> Exercise aim
Pictures excluded, return the lines below from the first through the line holding "a = Art(D2 +".

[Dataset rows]
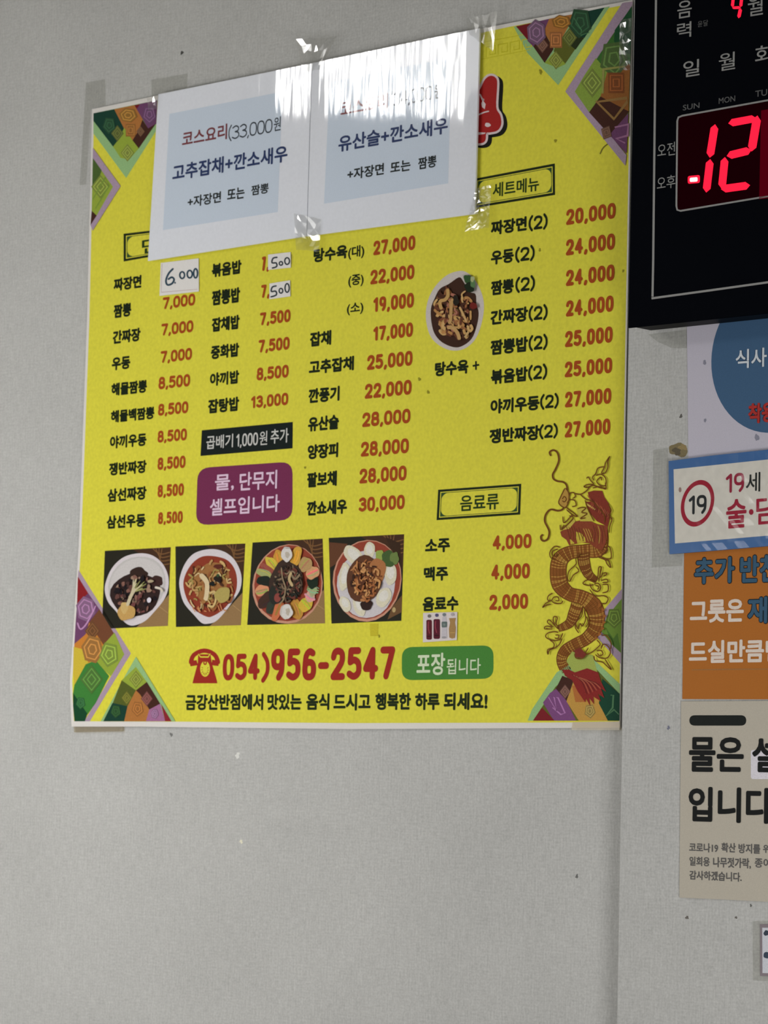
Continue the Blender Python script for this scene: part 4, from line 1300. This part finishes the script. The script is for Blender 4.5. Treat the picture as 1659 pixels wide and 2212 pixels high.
# lavender-white sheet with blue disc, under the clock
o = sign('mask_notice', [(1483, 640), (1990, 590), (1990, 960), (1487, 1000)], D2, 0.0006, (196, 192, 205), 'white notice with a large blue disc just below the digital clock', 'notice')
c3 = [P(u, v, D2) for u, v in ((1551, 707), (1534.5, 784), (1553.5, 861.7), (1598, 906), (1659, 935))]
# circle through three of them
(x1, z1), (x2, z2), (x3, z3) = [(c3[i].x, c3[i].z) for i in (0, 2, 4)]
A_ = Matrix(((x2 - x1, z2 - z1), (x3 - x1, z3 - z1))); b_ = Vector(((x2 ** 2 - x1 ** 2 + z2 ** 2 - z1 ** 2) / 2, (x3 ** 2 - x1 ** 2 + z3 ** 2 - z1 ** 2) / 2))
cc = A_.inverted() @ b_; rad = math.hypot(x1 - cc.x, z1 - cc.y)
print('disc', cc, rad)
n_ = 64
vs = [(cc.x + rad * math.cos(2 * math.pi * i / n_), -D2 - STEP, cc.y + rad * math.sin(2 * math.pi * i / n_)) for i in range(n_)]
me = bpy.data.meshes.new('blue_disc'); me.from_pydata(vs, [], [tuple(range(n_))]); me.materials.append(paper((66, 98, 132), grain=.05)); me.update()
link('blue_disc', me, o)
text('notice_lettering', '식사', 1589, 1656, 756, 797, D2, (28, 48, 78), .045, o, 3, rise_px=-.08)
text('notice_lettering', '식사', 1589, 1656, 756, 797, D2, (215, 222, 228), .018, o, 5, rise_px=-.08)
text('notice_lettering', '착용', 1616, 1674, 872, 916, D2, (40, 25, 32), .065, o, 3, rise_px=-.08)
text('notice_lettering', '착용', 1616, 1674, 872, 916, D2, (175, 52, 48), .035, o, 5, rise_px=-.08)
for u, v, r in ((1522, 783, 5), (1523, 908, 4), (1635, 945, 7)):
    a = Art(D2 + STEP); a.blob(u, v, r * .7, r, (140, 140, 155), jit=.2, rnd=rd); a.build('stain', o)

# orange sheet
o = sign('side_dish_sign', [(1478, 1180), (1990, 1170), (1990, 1512), (1473.8, 1510)], D2, 0.0006, (178, 108, 42), 'orange sign with blue and white Korean lettering below the age sign')
for s, x0, x1, yt, yb in (('추가', 1500, 1586, 1206, 1262), ('반찬', 1598.5, 1684, 1201, 1259), ('재', 1615, 1657, 1290, 1347)):
    text('sign_lettering', s, x0 - 2, x1 + 2, yt - 2, yb + 2, D2, (22, 34, 42), .062, o, 3)
    text('sign_lettering', s, x0, x1, yt, yb, D2, (58, 92, 118), .034, o, 5)
WT = (226, 212, 200)
text('sign_lettering', '그릇은', 1490, 1606.5, 1297, 1346.5, D2, WT, .036, o, 4)
text('sign_lettering', '드실만큼만', 1488, 1693, 1384, 1433, D2, WT, .036, o, 4)
a = Art(D2); a.line([(1494, 1447), (1560, 1446), (1700, 1445)], 3, (160, 112, 66), smooth=False); a.build('faint_rule', o)

# age sign on top of both, its lower edge lifting
D3 = D2 + 0.0035
o = sign('age_limit_sign', [(1444.3, 996), (1535, 984.5), (1990, 936), (1990, 1153), (1659, 1179.5), (1560, 1188), (1446, 1197)], D3, 0.0028, (6, 86, 150),
         'blue bordered sign with a red ring around the number 19', rough=.4, spec=.4)
a = Art(D3); a.poly([(1455, 1013.8), (1659, 992.5), (1960, 960), (1960, 1131), (1659, 1157), (1458, 1174)], paper((216, 212, 202), grain=.05, scale=120))
a.build('white_field', o)
cr = conv(1390, 940, 6.167)


def slant(k0, k1, n=40):
    pts = []
    for k in (k0, k1):
        ring = []
        for i in range(n):
            t = 2 * math.pi * i / n
            ring.append(cr(720 + 223 * k * math.cos(t) + 20 * k * math.sin(t), 908 - 38 * k * math.cos(t) - 309 * k * math.sin(t) * (1 if k == 1 else (0.97 * k + .03) / k)))
        pts.append(ring)
    return pts


a = Art(D3 + STEP); outer, inner = slant(1.0, 0.79)
for i in range(40):
    j = (i + 1) % 40
    a.poly([outer[i], outer[j], inner[j], inner[i]], (158, 32, 52), 1)
a.build('red_ring', o)
num('sign_lettering', '19', 1487.5, 1526.5, 1071, 1112, D3, (38, 42, 44), .16, o, 4, rise_px=-.06)
num('sign_lettering', '19', 1567.5, 1608, 1024, 1065.5, D3, (150, 38, 62), .16, o, 4, rise_px=-.08)
text('sign_lettering', '세', 1611, 1642, 1022, 1064, D3, (40, 42, 40), .012, o, 4, rise_px=-.08)
text('sign_lettering', '술', 1568, 1612, 1080, 1142.5, D3, (158, 36, 58), .026, o, 4, rise_px=-.08)
text('sign_lettering', '담', 1633, 1677, 1074, 1134, D3, (158, 36, 58), .020, o, 4, rise_px=-.08)
a = Art(D3 + STEP); a.blob(1622.7, 1106, 5, 6.2, (158, 36, 58)); a.blob(1469, 1058, 3, 5.5, (150, 125, 118)); a.build('middle_dot', o)


def sign_film(o, pts, d, seed, amp, n=22, m=13):
    TL, TR, BRc, BL = [Vector(p) for p in pts]
    rd = random.Random(seed); vs, fs = [], []
    for j in range(m + 1):
        for i in range(n + 1):
            s_, t_ = i / n, j / m
            p = TL.lerp(TR, s_).lerp(BL.lerp(BRc, s_), t_); q = P(p.x, p.y, d)
            k = smooth(.10, .45, s_)
            q.y -= rd.uniform(0, amp) * k
            vs.append(tuple(q))
    for j in range(m):
        for i in range(n):
            k = j * (n + 1) + i; fs += [(k, k + n + 1, k + n + 2), (k, k + n + 2, k + 1)]
    me = bpy.data.meshes.new('clear_film'); me.from_pydata(vs, [], fs); me.materials.append(ctape_s); me.update()
    return link('clear_film', me, o)


ctape_s = clear_film('sign_laminate', rough=0.10, ior=1.5, gloss_gain=0.38)
sign_film(o, [(1444.3, 996), (1700, 968), (1700, 1176), (1446, 1197)], D3 + 0.0006, 7, 0.0008)

# beige water sign
o = sign('water_sign', [(1471.5, 1515), (1990, 1512), (1990, 1965), (1659, 1948), (1560, 1943), (1467.5, 1939)], D2 + .0006, 0.0014, (188, 181, 167),
         'beige self service water sign with bold black Korean lettering at the bottom right')
D4 = D2 + .0006
a = Art(D4); a.poly(rounded([(1489, 1545), (1612, 1545), (1612, 1567.5), (1489, 1567.5)], 12, 6), (26, 30, 28)); a.build('black_bar', o)
a = Art(D4); a.poly(rounded([(1622, 1620), (1720, 1620), (1720, 1683), (1622, 1683)], 6), (222, 218, 226)); a.build('white_highlight', o)
BKK = (22, 24, 24)
text('sign_lettering', '물은', 1487.5, 1606, 1592, 1667, D4, BKK, .034, o, 5)
text('sign_lettering', '셀', 1624, 1688, 1592, 1668, D4, BKK, .034, o, 6)
text('sign_lettering', '입니다', 1486.5, 1670, 1699, 1775, D4, BKK, .034, o, 5)
SM = (96, 94, 92)
for s, x0, x1, yt, yb in (('코로나19', 1488.5, 1551, 1820, 1840), ('확산', 1558, 1589, 1820, 1841), ('방지를', 1595, 1642, 1822, 1843), ('위', 1648, 1663, 1824, 1843),
                          ('일회용', 1489, 1533, 1850, 1870), ('나무젓가락,', 1540, 1622, 1851, 1874), ('종이', 1630, 1664, 1853, 1874), ('감사하겠습니다.', 1489, 1602, 1880, 1900)):
    text('small_print', s, x0, x1, yt, yb, D4, SM, .030, o, 4)

# small framed card
o = sign('framed_card', [(1642, 1996.5), (1900, 1998), (1900, 2116), (1642, 2108)], D2, 0.0009, (136, 126, 132), 'small white card in a thin violet grey frame at the lower right edge', 'card')
a = Art(D2); a.poly([(1646.5, 2004), (1900, 2004), (1900, 2109), (1647, 2102)], (206, 208, 216)); a.blob(1655, 2015.5, 5.5, 6, (60, 68, 82), jit=.1, rnd=rd)
a.blob(1656, 2063.5, 7, 7, (62, 74, 90), jit=.1, rnd=rd); a.build('card_print', o)
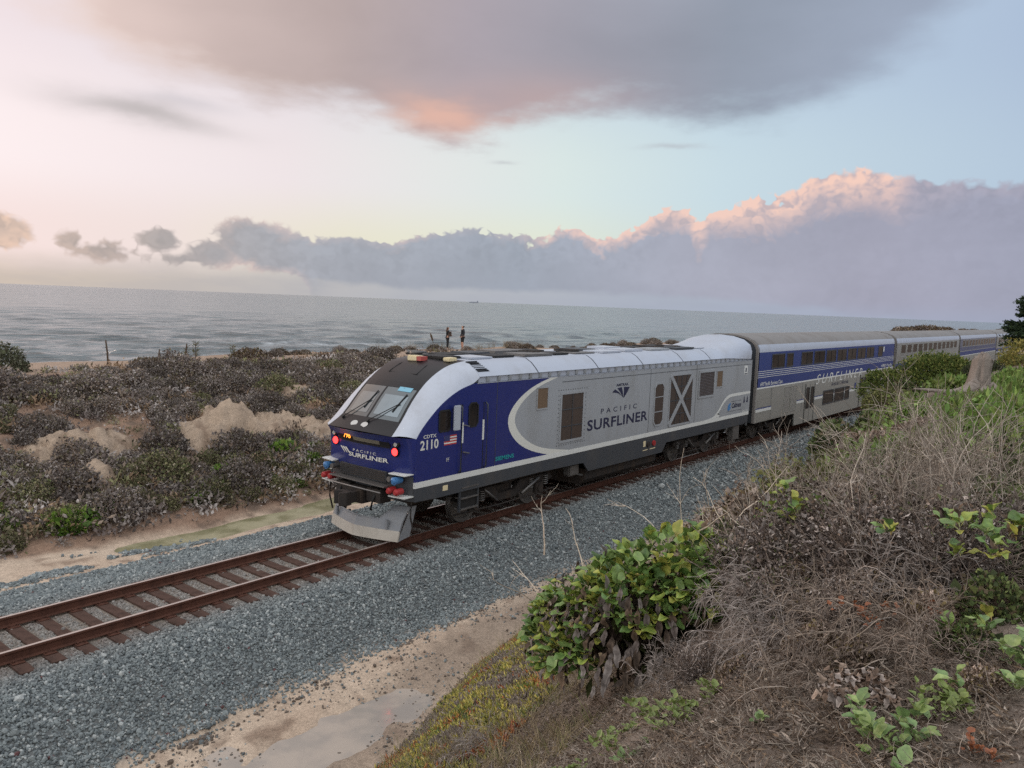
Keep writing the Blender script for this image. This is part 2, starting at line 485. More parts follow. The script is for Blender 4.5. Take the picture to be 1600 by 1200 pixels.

> Answer for this exercise
Continue the Blender Python script for this scene: part 4, from line 1300. This part finishes the script. The script is for Blender 4.5. Treat the picture as 1659 pixels wide and 2212 pixels high.
# lavender-white sheet with blue disc, under the clock
o = sign('mask_notice', [(1483, 640), (1990, 590), (1990, 960), (1487, 1000)], D2, 0.0006, (196, 192, 205), 'white notice with a large blue disc just below the digital clock', 'notice')
c3 = [P(u, v, D2) for u, v in ((1551, 707), (1534.5, 784), (1553.5, 861.7), (1598, 906), (1659, 935))]
# circle through three of them
(x1, z1), (x2, z2), (x3, z3) = [(c3[i].x, c3[i].z) for i in (0, 2, 4)]
A_ = Matrix(((x2 - x1, z2 - z1), (x3 - x1, z3 - z1))); b_ = Vector(((x2 ** 2 - x1 ** 2 + z2 ** 2 - z1 ** 2) / 2, (x3 ** 2 - x1 ** 2 + z3 ** 2 - z1 ** 2) / 2))
cc = A_.inverted() @ b_; rad = math.hypot(x1 - cc.x, z1 - cc.y)
print('disc', cc, rad)
n_ = 64
vs = [(cc.x + rad * math.cos(2 * math.pi * i / n_), -D2 - STEP, cc.y + rad * math.sin(2 * math.pi * i / n_)) for i in range(n_)]
me = bpy.data.meshes.new('blue_disc'); me.from_pydata(vs, [], [tuple(range(n_))]); me.materials.append(paper((66, 98, 132), grain=.05)); me.update()
link('blue_disc', me, o)
text('notice_lettering', '식사', 1589, 1656, 756, 797, D2, (28, 48, 78), .045, o, 3, rise_px=-.08)
text('notice_lettering', '식사', 1589, 1656, 756, 797, D2, (215, 222, 228), .018, o, 5, rise_px=-.08)
text('notice_lettering', '착용', 1616, 1674, 872, 916, D2, (40, 25, 32), .065, o, 3, rise_px=-.08)
text('notice_lettering', '착용', 1616, 1674, 872, 916, D2, (175, 52, 48), .035, o, 5, rise_px=-.08)
for u, v, r in ((1522, 783, 5), (1523, 908, 4), (1635, 945, 7)):
    a = Art(D2 + STEP); a.blob(u, v, r * .7, r, (140, 140, 155), jit=.2, rnd=rd); a.build('stain', o)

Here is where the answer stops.